How do we make this transformation? Steps developed through action by Gandhi and Dr. King are well known, which include information gathering and education of self and others, negotiation, direct action and reconciliation. After the Sept. 11 attacks, people around the world were horrified and offered assistance. We lost our moral position, however, when we began dropping bombs on innocent victims, no less deserving of life than those in New York and Washington, D.C.

Nonviolence is the unshakable belief, as Gandhi said, that everyone has a piece of the truth. Let the voices of alienated people of the Middle East be heard, not assaulted by our missiles in vengeance.
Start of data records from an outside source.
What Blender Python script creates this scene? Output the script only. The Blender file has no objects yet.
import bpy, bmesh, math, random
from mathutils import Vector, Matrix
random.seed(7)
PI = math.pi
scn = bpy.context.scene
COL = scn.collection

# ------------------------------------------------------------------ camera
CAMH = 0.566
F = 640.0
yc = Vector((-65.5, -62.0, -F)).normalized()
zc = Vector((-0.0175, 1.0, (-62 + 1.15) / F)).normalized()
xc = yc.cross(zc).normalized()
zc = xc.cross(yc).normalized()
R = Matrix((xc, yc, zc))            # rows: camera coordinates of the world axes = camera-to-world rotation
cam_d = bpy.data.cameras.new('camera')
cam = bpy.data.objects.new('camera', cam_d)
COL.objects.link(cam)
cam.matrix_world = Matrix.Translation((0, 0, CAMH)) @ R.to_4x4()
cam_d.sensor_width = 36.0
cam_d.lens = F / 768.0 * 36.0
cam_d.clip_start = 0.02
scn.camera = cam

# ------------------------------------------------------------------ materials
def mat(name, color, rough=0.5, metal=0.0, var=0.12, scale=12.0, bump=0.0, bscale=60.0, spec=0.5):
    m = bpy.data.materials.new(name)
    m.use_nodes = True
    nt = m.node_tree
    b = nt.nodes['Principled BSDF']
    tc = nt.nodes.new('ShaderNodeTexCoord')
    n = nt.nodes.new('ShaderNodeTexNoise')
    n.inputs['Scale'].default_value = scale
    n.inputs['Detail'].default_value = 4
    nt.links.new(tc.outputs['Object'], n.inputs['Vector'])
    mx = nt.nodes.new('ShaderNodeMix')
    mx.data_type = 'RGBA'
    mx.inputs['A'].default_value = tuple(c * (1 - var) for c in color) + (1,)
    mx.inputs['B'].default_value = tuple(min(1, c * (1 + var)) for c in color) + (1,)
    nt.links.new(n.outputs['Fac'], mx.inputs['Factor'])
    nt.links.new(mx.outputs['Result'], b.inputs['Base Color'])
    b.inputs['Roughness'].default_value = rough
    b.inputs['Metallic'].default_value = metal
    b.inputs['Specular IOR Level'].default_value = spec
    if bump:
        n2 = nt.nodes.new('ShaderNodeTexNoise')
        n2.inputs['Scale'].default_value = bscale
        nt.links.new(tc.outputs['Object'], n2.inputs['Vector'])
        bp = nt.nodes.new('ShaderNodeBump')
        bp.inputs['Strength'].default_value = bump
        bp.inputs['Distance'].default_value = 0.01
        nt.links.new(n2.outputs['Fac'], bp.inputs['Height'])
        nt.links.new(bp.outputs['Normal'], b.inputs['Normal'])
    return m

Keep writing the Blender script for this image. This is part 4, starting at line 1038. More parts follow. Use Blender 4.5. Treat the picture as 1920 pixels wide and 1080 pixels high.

Jesus, a realist if there ever was one, said we need to settle our differences. As a Jew in a corner of the Roman Empire, Jesus of Nazareth knew what the center of power could do. Jesus knew that society in his time needed to understand and think beyond the spiral of violence. The destruction of Jerusalem, 40 years later, prefigures the end of our own world, which we seem equally incapable of imagining.

"Love your enemies," as Jesus said, is in the nuclear age not the counsel of perfection, but a ground rule for survival.

At the Riverside Church in New York City on April 4, 1967, one year before his death, Dr. King declared, "Now let us rededicate ourselves in the long and bitter, but beautiful struggle for a new world. If we do not act, we shall surely be dragged down the long, dark and shameful corridors of time reserved for those who posses power without compassion, might without morality, and strength without sight."

We are not helpless. We still have a choice. It is time we recognize what we are now choosing — nonviolence or the end of the world.

Glen Milner lives in Seattle and is a member of Ground Zero Center for Nonviolent Action in Poulsbo (www.gzcenter.org).